The Consultancy Agreement

The consultancy agreement is a framework document that is drawn up in consultation (hence the name) with all parties involved in the procurement of the coaching, eg HR Manager, Line Manger of the Coachee and the Coach. It can arise as written documentation of a number of conversations held individually with some of the interested parties, or sometimes from a three-way conversation.

“Many coaches overlook this process, but I believe the consultancy agreement is the key to a good framework for successful coaching”

An Example Consultancy Agreement for Executive Coaching

A typical Spark Coach and Training consultancy agreement will normally focus on the following areas.


A short paragraph on the company, its work, the role of the Coachee in that company and the reasons that coaching is being considered.


A list of overall aims and objectives. We’ll normally use a scale of 1- 10 to establish the coachee’s current skill levels or motivation level.

Success Criteria

Here we establish the criteria which will measure that coaching has been successful by completing the statement “We will know we have succeeded when__________________”. Examples of the success criteria could be:

  • [the Coachee] has rated his/her effectiveness scores on these areas on a scale of 1-10 and they have moved in a positive direction.
  • [the Coachee] can give examples of evidence to support change in each of the key areas above.


This part of the consultancy agreement outlines how the parties will evaluate progress during and at the end of coaching. These are typical examples:

  1. As part of their regular review meetings, the Coachee and the Line Manager will be able to track progress along the way.
  2. Julia Menaul/Spark Coaching and Training to provide the Line Manager with regular updates on progress within the agreed confidentiality boundaries set by coachee.
  3. Julia Menaul/Spark Coaching and Training and Line Manager to conduct a full review half-way through the contracted six sessions and then regular on-going email reviews until the end.
  4. At the end of the coaching, there will be an opportunity for the Coachee to formally present his/her learning from the coaching in a three way review with the Line Manager.

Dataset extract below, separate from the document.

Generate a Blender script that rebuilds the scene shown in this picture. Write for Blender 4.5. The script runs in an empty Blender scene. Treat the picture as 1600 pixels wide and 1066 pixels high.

An agreement of the length of time that the coaching will run for and frequency of sessions. Also, when reviews will be held. Any of the company’s time sensitive events such as Year End, Christmas, Leave, probationary periods, etc will be noted and allowed for.


Venues and methods of coaching face to face coaching or by phone and means of additional support if required.


A clear understanding of who is supposed to be doing what? It is important to ensure that the Line Manager’s responsibilities are detailed so they are clear on their role in the coaching, ie no abdication to the coach!

For example the Line Manager’s responsibilities might include:

  • agreeing and attending review sessions
  • ongoing feedback and check-ins during the Line Manager’s one to ones with the Coachee
  • keeping the Coach informed of any changes

We also set out what our responsibilities are as the Coach:

  • the Coach will ensure that timescales met
  • the Coach will keep management updated within confidentiality terms
  • the Coach will monitor the coachee’s motivation and progress within the sessions with an eye to ethical and well-being implications

When I’m conducting coach supervision for coaches I often find that the answer to many of their difficulties stems from their contracting and the way it was conducted from the outset. We have a saying in coaching

“It’s all there in the first five minutes if you choose to look”

Consequently if you use something like the example of our consultancy agreement above and really nail down all the detail, it means you have robust framework to keep going back to throughout the coaching as reminder for you and the Line Manager.

My experience has also shown that this process is a learning opportunity for the Line Manager who is made to think through specifics about what behavioural change (s)he is looking for from the coaching and what part (s)he has to play in its success.